The Echo Booms are confounding predictions. My own feeling is that they will be pretty libertarian, with strong family values and a fierce sense of personal and civic responsibility. In this way they’ll combine the hopeful liberalism of their parents – which stressed personal freedom – with our Gen X pessimism about feeling deeply uprooted.

This means they’ll try to settle down much earlier, but will also make a big deal over this being a
conscious choice. They are less afraid of closing their options than we were at their age, maybe because they intuit their privilege, maybe because they know that there are no geographic pockets of money anymore.

(There may be Silicone Valleys in the future, but right now the economy sucks all over, so why alienate yourself by wandering around looking for a better break?)

These kids are not afraid to work, but work doesn’t motivate them, either. On the other hand, they are not like us. They won’t default to choosing the individual over his or her job… I think they have strong ideals, based on being invested in the economy and local communities, so they’ll eat shit if they have to, but their loyalties aren’t to the company anymore than ours were / are.

However, where we looked at our resumes or made choices based on how satisfied we felt, the echo booms are much more likely to compromise short-term goals for longer-term ones.
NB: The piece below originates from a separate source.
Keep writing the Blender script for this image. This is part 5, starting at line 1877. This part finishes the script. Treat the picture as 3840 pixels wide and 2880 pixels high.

And I'm not really talking about stock portfolios here, but some deep sense of investment that's hard for us to imagine.

They will be poor managers, but great team workers. They will make fine parents because they will be more likely to sacrifice their happiness for the happiness of their families, but they will also lack the depth to teach their kids about the complexities of moral choices. Not quite as pragmatic as most of us have been, they will succeed based on their powerful cooperative strategies, not their networking or negotiation skills.

The age of the spider is ending. The age of the ant is reaching its dawn.